It’s Election Day in Georgia, which means reports of rampant voter suppression are pouring out of the state. This time around, fingers are pointing at a new voting machine system, which, since it produces a paper record of votes, should be an upgrade over the state’s former no-paper-trail system. But many precincts were reporting problems with the machines while state election officials point the finger at human error by poll workers.
Meanwhile, voters were standing in line, with an unknown number giving up on voting after waiting for hours to do so. Both Georgia’s House speaker and its secretary of state have ordered investigations, but they’re both Republicans, so ...
“So far we have no reports of any actual equipment issues,” Statewide Voting Implementation Manager Gabriel Sterling said in a statement. “We do have reports of equipment being delivered to the wrong locations and delivered late. We have reports of poll workers not understanding setup or how to operate voting equipment.

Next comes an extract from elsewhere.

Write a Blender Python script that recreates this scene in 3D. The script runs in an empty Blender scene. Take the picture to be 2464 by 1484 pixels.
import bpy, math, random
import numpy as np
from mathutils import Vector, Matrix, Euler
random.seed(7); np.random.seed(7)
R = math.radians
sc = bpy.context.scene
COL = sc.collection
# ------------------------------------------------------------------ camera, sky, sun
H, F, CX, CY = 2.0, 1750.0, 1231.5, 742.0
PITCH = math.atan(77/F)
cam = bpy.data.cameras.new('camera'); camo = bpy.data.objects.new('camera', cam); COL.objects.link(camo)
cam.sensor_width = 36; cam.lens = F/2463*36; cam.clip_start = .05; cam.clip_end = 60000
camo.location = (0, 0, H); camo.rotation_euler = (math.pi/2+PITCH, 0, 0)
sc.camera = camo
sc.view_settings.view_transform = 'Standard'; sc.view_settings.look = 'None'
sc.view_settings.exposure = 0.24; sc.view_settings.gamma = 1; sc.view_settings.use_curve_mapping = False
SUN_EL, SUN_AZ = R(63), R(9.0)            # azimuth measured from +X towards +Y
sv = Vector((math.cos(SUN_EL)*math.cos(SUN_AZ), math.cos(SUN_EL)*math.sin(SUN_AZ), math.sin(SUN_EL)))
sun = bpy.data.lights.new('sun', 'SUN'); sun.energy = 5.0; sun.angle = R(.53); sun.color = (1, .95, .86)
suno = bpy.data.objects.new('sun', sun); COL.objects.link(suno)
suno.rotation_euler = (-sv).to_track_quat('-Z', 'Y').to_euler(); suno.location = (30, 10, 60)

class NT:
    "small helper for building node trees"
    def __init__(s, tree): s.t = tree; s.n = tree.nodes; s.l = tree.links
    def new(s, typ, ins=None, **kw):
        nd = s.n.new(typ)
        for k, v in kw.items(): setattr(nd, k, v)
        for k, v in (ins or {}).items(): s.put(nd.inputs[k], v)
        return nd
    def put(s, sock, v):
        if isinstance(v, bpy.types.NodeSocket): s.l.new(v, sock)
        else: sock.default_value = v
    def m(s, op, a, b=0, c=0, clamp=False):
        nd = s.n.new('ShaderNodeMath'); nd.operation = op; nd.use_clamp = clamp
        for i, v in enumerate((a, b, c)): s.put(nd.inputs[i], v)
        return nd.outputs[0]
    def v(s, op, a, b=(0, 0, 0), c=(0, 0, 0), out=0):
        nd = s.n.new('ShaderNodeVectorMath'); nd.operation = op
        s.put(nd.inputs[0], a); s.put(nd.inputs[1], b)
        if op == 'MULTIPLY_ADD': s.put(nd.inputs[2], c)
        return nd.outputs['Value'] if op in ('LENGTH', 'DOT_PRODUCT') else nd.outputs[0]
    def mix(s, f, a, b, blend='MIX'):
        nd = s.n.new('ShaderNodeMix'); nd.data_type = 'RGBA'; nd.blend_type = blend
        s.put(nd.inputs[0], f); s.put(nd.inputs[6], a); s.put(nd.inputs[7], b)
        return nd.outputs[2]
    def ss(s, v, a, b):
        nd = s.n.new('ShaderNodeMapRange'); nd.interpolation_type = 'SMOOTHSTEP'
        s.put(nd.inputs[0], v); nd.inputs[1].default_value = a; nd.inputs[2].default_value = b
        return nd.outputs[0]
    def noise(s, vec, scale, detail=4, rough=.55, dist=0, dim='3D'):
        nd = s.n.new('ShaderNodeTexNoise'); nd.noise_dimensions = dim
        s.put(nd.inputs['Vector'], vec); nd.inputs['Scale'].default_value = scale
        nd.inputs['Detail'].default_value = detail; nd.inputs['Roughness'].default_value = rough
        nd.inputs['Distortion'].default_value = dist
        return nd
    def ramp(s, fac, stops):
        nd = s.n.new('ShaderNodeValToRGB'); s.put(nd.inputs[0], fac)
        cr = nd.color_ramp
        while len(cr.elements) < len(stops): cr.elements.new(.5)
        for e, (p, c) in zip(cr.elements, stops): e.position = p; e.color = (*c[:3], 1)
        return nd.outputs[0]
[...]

While these are unfortunate, they are not issues of the equipment but a function of counties engaging in poor planning, limited training and failures of leadership.”
But one local precinct manager told Atlanta Journal-Constitution reporters: “The touch pads aren’t receiving or accepting the authorizations, and we are out of provisional ballots. There’s nothing we can do.” Another reported that tablets used to check in voters weren’t working.
And even if we accept the state official’s claim that the equipment is working if poll workers use it correctly, the fact that equipment was delivered to the wrong locations or late is its own big problem. One local news reporter tweeted that up to 20% of the precincts in one county weren’t ready to open at 7 AM: “In some cases no scanners, or printers, or paper.”
State officials don’t just get to point the finger at county and local officials here. The state is implementing an entirely new voting system, and if there are widespread problems—which there appear to be, with multiple counties experiencing serious problems—that’s a state-level problem. Even if the problem is truly local incompetence, is this not something the state could have seen coming and moved to provide training and guidance for?
It’s maybe a good thing this system is getting a try-out before November’s elections, but Georgia clearly has a lot to fix.